1. Pratt and Whitney to provide replacement engines for grounded A320neo aircraft by September end, says official

Pratt and Whitney to provide replacement engines for grounded A320neo aircraft by September end, says official

The DGCA has asked Pratt & Whitney to expedite the supply of engines to India as many of the A320 neo planes operated by IndiGo and GoAir have been grounded due to issues related to its engines, a senior official said today.

By: | New Delhi | Updated: August 24, 2017 5:27 PM
pratt and whitney, new engine for a320neo, a320neo new engine, partt and whitney new engine Eight IndiGo planes and two GoAir jets are grounded because the carriers cannot get replacement engines from Pratt and Whitney, which is owned by United Technologies. (Reuters)

The DGCA has asked Pratt & Whitney to expedite the supply of engines to India as many of the A320 neo planes operated by IndiGo and GoAir have been grounded due to issues related to its engines, a senior official said today. The P&W engines powering these aircraft have been facing issues related to bearing and combustion. The Directorate General of Civil Aviation (DGCA) earlier this month reviewed the progress made by P&W in fixing the engine issues during a meeting which was attended by representatives from the US engine maker, aircraft major Airbus as well as from IndiGo and GoAir.
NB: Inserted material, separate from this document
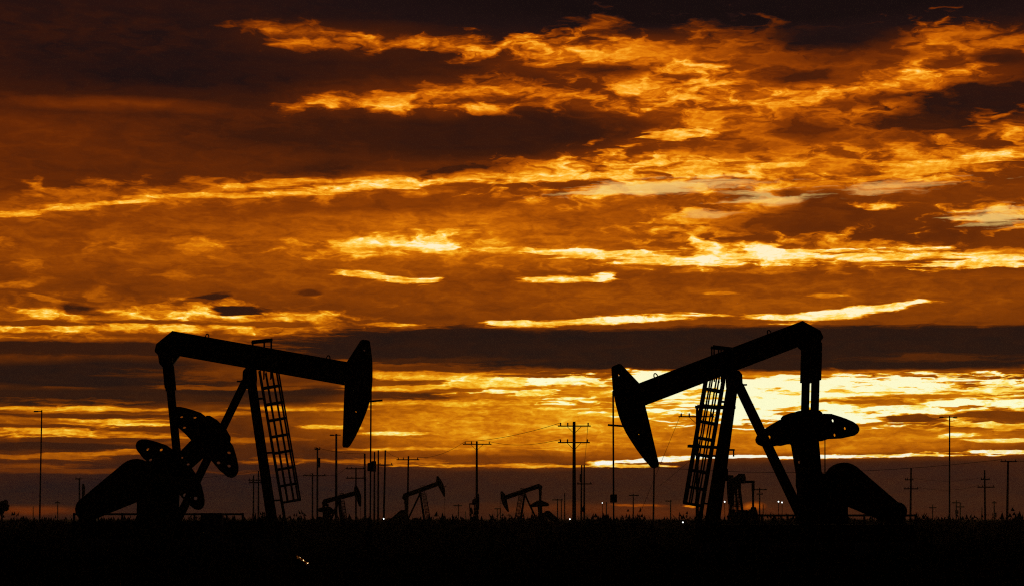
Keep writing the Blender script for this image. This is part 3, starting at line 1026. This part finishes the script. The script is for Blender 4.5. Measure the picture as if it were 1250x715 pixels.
far_jack(513.0, 600.5, 6.5, 'small distant pumpjack with raised head, right of the pole cluster', math.radians(20), (0.5, -0.866), math.radians(6), drive=34)
far_jack(640.5, 601.5, 6.5, 'small distant pumpjack facing left beside the thick double-arm pole', math.radians(-19), (0.06, 0.998), math.radians(184))
far_jack(414.0, 609.5, 6.3, 'low distant pumpjack turned away, beneath the big left horse head', math.radians(14), (0.2, 0.98), math.radians(28))
far_jack(899.5, 589.5, 8.9, 'distant pumpjack seen from behind between the legs of the right pumpjack', math.radians(-8), (0.2, -0.98), math.radians(97), 1.6)
far_jack(580.5, 612.0, 4.9, 'tiny distant pumpjack seen end-on at the foot of a crossarm pole', math.radians(5), (0.3, 0.95), math.radians(82))

# ------------------------------------------------------------------ poles
POLES = {}


def pole(key, x, ytop, label, height=11.0, width=2.5, arms=(), lean=0.0, kind='utility_pole', mat='wood', lamp=None, can=(), braces=False, dist=None, base_y=None):
    """x, ytop: where the pole stands and ends; arms: (y, x left, x right) in photograph pixels"""
    dist = dist or (height - CAM_Z) * FPX / (HORIZON - ytop)
    foot = at(x, HORIZON, dist)
    zfoot = 0.0
    k = dist / FPX
    top = at(x + lean, ytop, dist)
    h = top.z
    root = thing(kind, (foot.x, foot.y, 0), label, 'pole' if kind != 'light_mast' else 'light mast')
    dx = top.x - foot.x
    r = width * k / 2
    Mesh().tube([(0, 0, -0.4), (dx * 0.5, 0, h * 0.5), (dx, 0, h)], r * 1.12, 8, r * 0.82).build('pole_shaft', M[mat], root, smooth=True)
    ends = []
    for (y, xl, xr) in arms:
        z = at(x, y, dist).z
        a = at(xl, y, dist).x - foot.x
        b = at(xr, y, dist).x - foot.x
        t = max(0.12, 1.3 * k)
        cx = dx * z / h
        arm = Mesh().bar((a, -r, z), (b, -r, z), t, t).build('crossarm', M[mat], root)
        for q in (a + 0.08 * (b - a), a + 0.3 * (b - a), b - 0.08 * (b - a)):
            Mesh().lathe([(0.05, 0), (0.09, 0.06), (0.05, 0.12), (0.09, 0.18), (0.04, 0.26)], 7, (q, -r, z + t / 2)).build('insulator', M['glass'], arm)
            ends.append(Vector((foot.x + q, foot.y - r, z + t / 2 + 0.25)))
        if braces:
            for q in (a, b):
                Mesh().bar((cx, -r - 0.04, z - 0.75), (cx + (q - cx) * 0.42, -r - 0.04, z - t / 2), 0.05, 0.03).build('brace', M['galv'], root)
    for (y0, y1, ox, w) in can:
        z0, z1 = at(x, y1, dist).z, at(x, y0, dist).z
        cx = ox * k
        Mesh().lathe([(w * k / 2, z0), (w * k / 2, z1 - 0.08), (w * k / 3, z1)], 10, (cx, -r * 0.6, 0)).build('transformer', M['galv'], root)
    if lamp:
        (xl, xr, y) = lamp
        z = at(x, y, dist).z
        a, b = at(xl, y, dist).x - foot.x, at(xr, y, dist).x - foot.x
        Mesh().bar((a, 0, z), (b, 0, z), 0.12, 0.12).build('lamp_bracket', M['galv'], root)
        for q in ((a, b) if xr - xl > 12 else (a,)):
            Mesh().prism([(q - 0.3, z - 0.1), (q + 0.3, z - 0.1), (q + 0.2, z + 0.08), (q - 0.2, z + 0.08)], -0.25, 0.25).build('lamp_head', M['galv'], root)
    POLES[key] = dict(top=Vector((foot.x + dx, foot.y, h)), foot=foot, ends=ends, dist=dist)
    return root


pole('a', 48.5, 500, 'tall thin light mast standing alone at far left', 16, 1.9, lean=2.5, kind='light_mast', mat='galv', lamp=(44, 51, 501.5))
pole('b', 97, 583, 'short pole with one stub arm beside the left belt guard', 11, 2.2, [(584, 92, 98.5)])
pole('b2', 101.5, 590, 'short stout pole without arms touching the left belt guard', 9, 3.4, can=[(592, 603, 0, 4)])
pole('c', 309.5, 579.5, 'thin double-arm pole left of the left pumpjack front leg', 11, 2.0, [(585.5, 303.5, 320), (588.5, 304, 319)])
pole('c2', 315.5, 574, 'bare thin pole hard against the left pumpjack front leg', 11, 2.0)
pole('d', 381.5, 577, 'crossarm pole just left of the transformer pole', 11, 2.0, [(580, 370, 398.5)])
pole('e', 387.5, 546, 'taller pole with transformer right of the left ladder', 12, 2.3, [(548, 384, 391)], can=[(558, 570, 1.4, 3.2)])
pole('f', 410.5, 529, 'stout lamp pole with flat head below the left beam', 13, 3.0, kind='light_mast', mat='galv', lamp=(405, 416, 530.5))
pole('g', 434.5, 570, 'double-arm pole under the tip of the left horse head', 11, 2.1, [(571.5, 422, 446), (583, 422.5, 446)])
pole('h1', 446.0, 553, 'leftmost pole of the tight cluster right of the left horse head', 12, 2.6, lean=-0.8, dist=385)
pole('h2', 456.9, 551, 'pole with cans just right of the left bridle cable', 12, 2.2, lean=0.3, can=[(562, 575, -1.0, 6)], dist=360)
pole('h3', 461.6, 549, 'third pole of the tight cluster right of the left horse head', 12, 2.2, lean=0.2, dist=353)
pole('h4', 468.2, 549, 'rightmost pole of the tight cluster, leaning, with a long arm', 12, 2.4, [(567, 457, 480)], lean=2.2, dist=352)
pole('i', 497.0, 556, 'leaning crossarm pole behind the distant pumpjack with raised head', 11, 2.3, [(560.5, 484, 512)], lean=1.6)
pole('j', 582.0, 538, 'tall single-arm pole in mid picture between the two distant pumpjacks', 11, 3.0, [(541.6, 565, 600)], braces=True)
pole('k', 700.8, 514, 'thick double-arm pole with braces left of the right horse head', 11, 4.4, [(519.5, 681, 721), (539.6, 681, 720)], braces=True)
pole('l1', 709.3, 567, 'thin pole with can close right of the thick double-arm pole', 11, 2.2, lean=0.8, can=[(578, 588, 0, 3.4)])
pole('l2', 713.2, 567, 'thin pole with low crossarm close right of the thick double-arm pole', 11, 2.2, [(590, 704, 722.5)])
pole('m1', 680.6, 608, 'tiny far pole, leftmost of three left of the thick pole', 11, 1.5, [(609.5, 674, 687)])
pole('m2', 685.2, 608, 'tiny far pole, middle of three left of the thick pole', 11, 1.4)
pole('m3', 689.3, 601, 'tiny far pole, tallest of three left of the thick pole', 11, 1.5)
pole('n1', 607.3, 619.5, 'very small far pole left of the distant pumpjack facing left', 10, 1.2, [(620.3, 603.5, 611)])
pole('n2', 610.6, 620.5, 'faint far post right of a very small crossarm pole', 10, 1.0)
pole('n3', 649.5, 617, 'thin far pole behind the distant pumpjack facing left', 11, 1.1)
pole('o', 740.2, 612, 'thin far pole left of the right bridle cable', 11, 1.4)
pole('p', 773.0, 602, 'small crossarm pole between right bridle cable and bare pole', 11, 1.7, [(604, 767.5, 780)])
pole('q', 797.3, 568, 'bare pole standing below the tip of the right horse head', 11, 2.2, lean=1.3)
pole('r', 818.6, 609.5, 'small pole with a left stub arm near the right ladder foot', 11, 1.6, [(611, 812, 820)])
pole('s', 851.0, 497, 'tall thick crossarm pole behind the right pumpjack ladder', 12, 3.8, [(508, 828, 872)], braces=True)
pole('t', 927.3, 595, 'double-arm pole between the right pumpjack legs', 11, 1.8, [(597, 919.5, 936), (602.5, 923.5, 931)])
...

The progress made by P&W to fix the issues of No 3 bearing failure and combustion chamber failure on PW1100 engine leading to grounding of A320 neo planes was discussed at the meeting, a senior DGCA official said.
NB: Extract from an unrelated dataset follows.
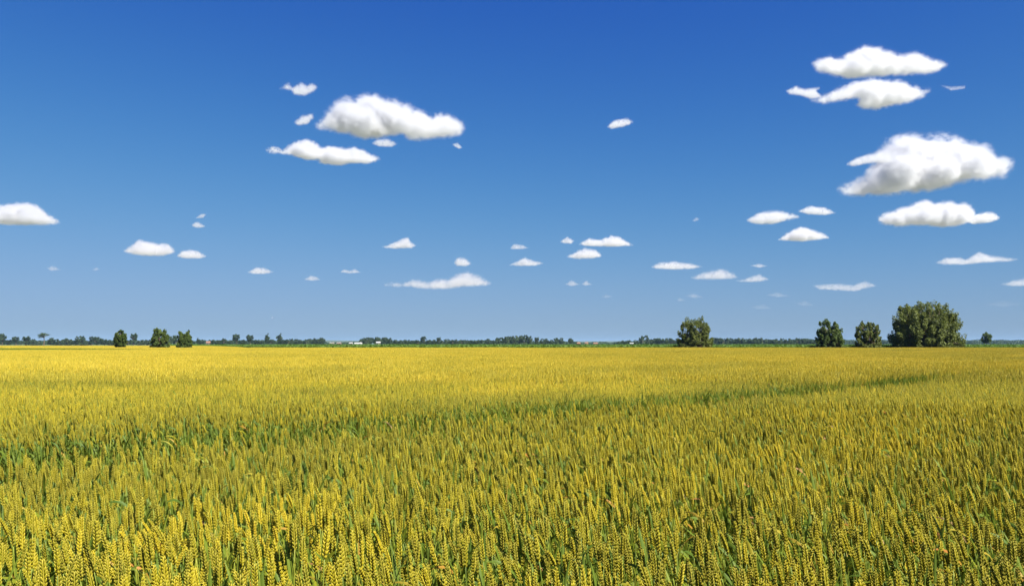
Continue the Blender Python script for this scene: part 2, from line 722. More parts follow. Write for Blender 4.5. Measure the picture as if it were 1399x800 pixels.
# far meadow beyond the crops
t = NT("far_meadow")
pos = t.world_pos()
c = t.mix(t.noise(0.006, 4, 0.6, pos), (0.07, 0.11, 0.025), (0.13, 0.14, 0.035))
m_mead = t.surface(c, 0.9, 0, 0.1)
mb = MB()
mb.face([(-2500, 230, 0.004), (2500, 230, 0.004), (2500, 2600, 0.004), (-2500, 2600, 0.004)])
tag(obj("meadow_ground", mb.mesh("meadow_ground", [m_mead])), kind="structure")

# ------------------------------------------------------------------ maize strip
t = NT("maize_leaf")
r, g, b = t.tint()
f = t.math("ADD", t.math("MULTIPLY", b, 0.7), t.math("MULTIPLY", t.noise(0.05, 3, 0.6, t.world_pos()), 0.4), clamp=True)
c = t.ramp(f, [(0.0, (0.045, 0.12, 0.008)), (0.5, (0.09, 0.185, 0.010)), (1.0, (0.16, 0.24, 0.018))])
m_maize = t.surface(c, 0.5, 0.3, 0.4)
maize_coll = bpy.data.collections.new("maize_prototypes")
for k in range(3):
    rnd = random.Random(900 + k)
    mb = MB()
    for i in range(44):
        x, y = rnd.uniform(-1, 1), rnd.uniform(-1, 1)
        h = rnd.uniform(0.85, 1.15)
        mb.tube([(x, y, 0), (x + .02, y, h * .6), (x, y, h)], [0.016, 0.013, 0.008], 3, 0, (0, .5, .2))
        for j in range(8):
            mb.add(make_leaf((x, y, h * (0.15 + 0.75 * j / 7)), rnd.uniform(0, 6.28), rnd.uniform(.4, .65), rnd.uniform(.06, .09), rnd.uniform(.9, 1.3), rnd.uniform(1.0, 2.2), (0.2, .5, rnd.random()), 4))
    o = bpy.data.objects.new(f"m{k}_maize", mb.mesh("maize", [m_maize]))
    maize_coll.objects.link(o)
pts, rots, scls, ids = [], [], [], []
for y in np.arange(136.0, 400, 2.0):
    for x in np.arange(-0.66 * y - 8, 0.66 * y + 9, 2.0):
        px = PW / 2 + x / y * FPX
        front = 136.0 + max(0.0, (470 - px)) * 0.6
        if y < front or (y > front + 44 and y < 360) or px < 215:
            continue
        if y > front + 14 and random.random() < 0.3:
            continue
        pts.append((x + random.uniform(-.2, .2), y + random.uniform(-.2, .2), 0)); rots.append((0, 0, random.uniform(0, 6.28)))
        scls.append((1.1, 1.1, 0.97 + 0.08 * fnoise(x, y, 0.05) + random.gauss(0, .04))); ids.append(random.randrange(3))
mz = instancer("maize_crop", pts, rots, scls, ids, maize_coll)
tag(mz, "bright green strip of young maize behind the golden wheat", "maize crop", kind="stuff")

# ------------------------------------------------------------------ trees


def leaf_mat(name, dark, mid, light, transl=0.4):
    t = NT(name)
    r, g, b = t.tint()
    f = t.math("ADD", t.math("MULTIPLY", r, 0.6), t.math("MULTIPLY", g, 0.4), clamp=True)
    c = t.ramp(f, [(0.0, dark), (0.5, mid), (1.0, light)])
    return t.surface(c, 0.55, transl, 0.35)


M_WILLOW = leaf_mat("willow_leaves", (0.08, 0.105, 0.02), (0.13, 0.16, 0.028), (0.18, 0.205, 0.04))
M_BROAD = leaf_mat("broad_leaves", (0.06, 0.10, 0.022), (0.10, 0.15, 0.03), (0.15, 0.195, 0.04))
M_FARLEAF = leaf_mat("distant_leaves", (0.036, 0.066, 0.026), (0.052, 0.09, 0.032), (0.08, 0.115, 0.04), 0.2)
t = NT("bark")
c = t.mix(t.noise(6.0, 4, 0.6), (0.09, 0.065, 0.045), (0.17, 0.13, 0.09))
M_BARK = t.surface(c, 0.9, 0, 0.2)


def leaf_quad(mb, p, s, rnd, tint, droop=0.0, out=None):
    n = Vector((rnd.gauss(0, 1), rnd.gauss(0, 1), rnd.gauss(0, 1) + 0.5))
    if out is not None:
        n += out * 1.0
    n.normalize()
    a = n.cross(Vector((rnd.gauss(0, 1), rnd.gauss(0, 1), rnd.gauss(0, 1) - droop))).normalized()
    b = n.cross(a)
    L, w = s, s * rnd.uniform(.42, .62)
    mb.face([p - a * L * .5, p + b * w * .5 + n * s * .08, p + a * L * .5, p - b * w * .5 + n * s * .08], 0, tint)


def plume_tree(seed, W, H, nplume, nleaf, leaf, mat, shape="dome", plen=1.0, zlow=0.05):
    """crown of many outward plumes on limbs that fan from a short trunk; returns (trunk builder, crown builder)"""
    rnd = random.Random(seed)
    crown, trunk = MB(), MB()
    rx, rz = W / 2, H
    stems = []
    ntrunk = 1 if shape in ("oval", "poplar") else 3
    forks = []
    for k in range(ntrunk):
        a = 6.28 * k / ntrunk + rnd.random()
        off = W * 0.03 * (ntrunk > 1)
        b0 = Vector((math.cos(a) * off, math.sin(a) * off, -0.05))
        f = b0 + Vector((math.cos(a) * W * .06, math.sin(a) * W * .06, H * (.28 if ntrunk == 1 else .18)))
        trunk.tube([b0, b0.lerp(f, .5) + Vector((rnd.gauss(0, .02), rnd.gauss(0, .02), 0)) * H, f], [H * .034, H * .026, H * .02], 7)
        forks.append(f)
    for k in range(nplume):
        for _ in range(60):
            # a point in the upper half ball / ellipsoid, biased to the shell
            d = Vector((rnd.gauss(0, 1), rnd.gauss(0, 1), rnd.gauss(0, 1)))
            d.normalize()
            if shape == "dome":
                az = k * 2.39996 + rnd.gauss(0, .2)
                el = math.asin(min(.97, max(0.01, 0.96 * (k + .5) / nplume + rnd.gauss(0, .03))))
                ch = math.cos(el) ** .72
                d = Vector((math.cos(az) * ch, math.sin(az) * ch, math.sin(el) * (1 - .10 * math.sin(el) ** 4)))
                c = Vector((d.x * rx, d.y * rx, zlow * H + d.z * rz * (1 - zlow)))
                rr = rnd.uniform(.62, .95) if rnd.random() < .75 else rnd.uniform(.25, .6)
                tip = Vector((c.x * rr, c.y * rr, zlow * H + (c.z - zlow * H) * rr))
            else:
                cz = H * (0.5 + zlow / 2)
                rr = rnd.uniform(.55, .9) if rnd.random() < .75 else rnd.uniform(.15, .55)
                tip = Vector((d.x * rx * rr, d.y * rx * rr, cz + d.z * rr * (H - cz)))
            if shape == "spread" and tip.z < H * .55:
                continue
            break
        fk = min(forks, key=lambda q: (q - tip).length)
        hub = fk.lerp(tip, 0.35) + Vector((rnd.gauss(0, .03), rnd.gauss(0, .03), rnd.gauss(0, .02))) * W
        trunk.tube([fk, hub, tip], [H * .013, H * .008, H * .003], 5)
        ax = (tip - Vector((0, 0, H * .15))).normalized()
        ax = (ax + Vector((0, 0, 0.65)) + Vector((rnd.gauss(0, .2), rnd.gauss(0, .2), 0))).normalized()
        pl = (W + H) * 0.5 * rnd.uniform(.09, .15) * plen
        pw = pl * rnd.uniform(.5, .75)
        s1 = ax.orthogonal().normalized()
        s2 = ax.cross(s1)
        tone = min(1, max(0, rnd.gauss(.5, .25)))
        n = int(nleaf / nplume * rnd.uniform(.7, 1.3))
        for i in range(n):
            q = Vector((rnd.gauss(0, 1), rnd.gauss(0, 1), rnd.gauss(0, 1)))
            q = q.normalized() * (rnd.random() ** 0.42)
            tp = 1 - 0.45 * max(0, q.z)
            p = tip + ax * q.z * pl + (s1 * q.x + s2 * q.y) * pw * tp
            if p.z < 0.02:
                continue
            leaf_quad(crown, p, leaf * rnd.uniform(.65, 1.3), rnd, (tone, rnd.random(), .5), .4, ((p - tip).normalized() + p.normalized() * .6).normalized())
    # settle the crown to the wanted width and height
    va = np.array(crown.v)
    wx = np.percentile(va[:, 0], 99.3) - np.percentile(va[:, 0], .7)
    wy = np.percentile(va[:, 1], 99.3) - np.percentile(va[:, 1], .7)
    cx = (np.percentile(va[:, 0], 99.3) + np.percentile(va[:, 0], .7)) / 2
    hz = np.percentile(va[:, 2], 99.8)
    sx, sy, sz = W / wx, W / wy, H / hz
    for m in (trunk, crown):
        m.v = [((x - cx) * sx, y * sy, z * sz) for x, y, z in m.v]
    return trunk, crown


def tree_thing(name, px, d, meshes, label, cat="tree", group=None, scale=(1, 1, 1), rz=0.0):
    tm, cm = meshes
    root = empty(name, (xat(px, d), d, 0), rz)
    root.scale = scale
    tag(root, label, cat, group)
    obj("trunk", tm, root)
    obj("crown", cm, root)
    return root


def tmesh(tc, mat, name):
    return tc[0].mesh(name + "_trunk", [M_BARK], True), tc[1].mesh(name + "_crown", [mat])


def wh(px_w, ytop, d):
    return px_w / pxm(d), EYE + (469.8 - ytop) / pxm(d)


D0 = 135.0
W, H = wh(83, 414.7, D0)
tree_thing("willow_tree", 1265, D0, tmesh(plume_tree(27, W, H, 520, 70000, 0.26, M_WILLOW, "dome", plen=.72, zlow=.02), M_WILLOW, "big_willow"),
           "broad dome shaped willow, the largest tree, standing at the wheat field edge")
W, H = wh(45, 433.8, D0)
tree_thing("willow_tree", 950, D0, tmesh(plume_tree(41, W, H, 150, 19000, 0.23, M_WILLOW, "dome", plen=.85, zlow=.03), M_WILLOW, "open_willow"),
           "willow with separate upright plumes and sky gaps, alone before the dark wood")
W, H = wh(36, 437.3, D0)
tree_thing("field_tree", 1134, D0, tmesh(plume_tree(47, W, H, 190, 20000, 0.25, M_BROAD, "dome", plen=.75, zlow=.02), M_BROAD, "dense_tree"),
           "dense rounded green tree between the lone willow and the thinner field tree")
W, H = wh(34, 440, D0)
tree_thing("field_tree", 1187, D0, tmesh(plume_tree(58, W, H, 130, 13500, 0.25, M_WILLOW, "dome", plen=.75, zlow=.03), M_WILLOW, "thin_tree"),
           "greyish green tree with thin crown, next to the largest willow")
d = 390
W, H = wh(13.5, 453.5, d)
tree_thing("field_tree", 1348, d, tmesh(plume_tree(61, W, H, 60, 4500, 0.5, M_BROAD, "oval", zlow=.2), M_BROAD, "little_tree"),
           "small lone round tree standing behind the maize, beyond the largest willow")
# left trees at the field edge
for px, w, yt, sd, shp, lab in ((164, 15, 451, 71, "oval", "slim egg shaped tree at the field edge, nearest the umbrella shaped tree"),
                                (218.5, 24, 449, 72, "dome", "larger and rounder of the two bushy trees standing close together at the field edge"),
                                (252, 19.5, 452.5, 73, "dome", "smaller of the two bushy trees standing close together at the field edge")):
    d = 137
    W, H = wh(w, yt, d)
    tree_thing("field_tree", px, d, tmesh(plume_tree(sd, W, H, 170, 12000, 0.25, M_BROAD, shp, plen=.7, zlow=.05), M_BROAD, "edge_tree"), lab)

# ---- distant trees: a few kinds, copied
DF = 950.0
kinds = {}
for nm, sd, W, H, npl, nl, lf, shp, zl in (
        ("round", 201, 8.0, 9.0, 40, 1700, 1.05, "oval", .1), ("roundb", 202, 8.0, 9.0, 36, 1600, 1.1, "oval", .08), ("roundc", 203, 8.0, 9.0, 44, 1800, 1.05, "dome", .03),
        ("tall", 204, 5.0, 12.0, 40, 1500, .9, "oval", .12), ("poplar", 205, 3.6, 13.0, 40, 1400, .8, "poplar", .05)):
    kinds[nm] = (W, H, tmesh(plume_tree(sd, W, H, npl, nl, lf, M_FARLEAF, shp, zlow=zl), M_FARLEAF, "distant_" + nm))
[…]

“If India is giving you (P&W) so much business, when the new engines come, (DGCA has asked them that) you allocate it to India and that they have promised. By end of September, they will bring things to normal,” he said. Eight A320 neo (new engine option) aircraft of IndiGo that are powered by P&W engines are grounded while one or two operated by GoAir’s are also grounded, he said. IndiGo and GoAir have placed large orders for A320 neo planes.

The DGCA will be getting an update from P&W in October about the progress in fixing the engine issues, the official said. He said there is “no safety issue” with regard to P&W engines but if many planes are getting grounded, then the integrity of schedule of airlines gets affected.

In March, the watchdog had asked the leading engine maker to fix the issues related to its engines powering A320 neo planes flown by the Indian carriers within a specified time. A month earlier, the regulator had also directed IndiGo and GoAir to conduct inspections of the P&W engines once they complete 1,000 hours of flying, instead of 1,500 hours as recommended by the engine maker. Further, the DGCA had sought repeat inspections every 500 hours thereafter. These directions had come after multiple incidents involving A320 neo planes, including emergency landings, due to problems with P&W engines.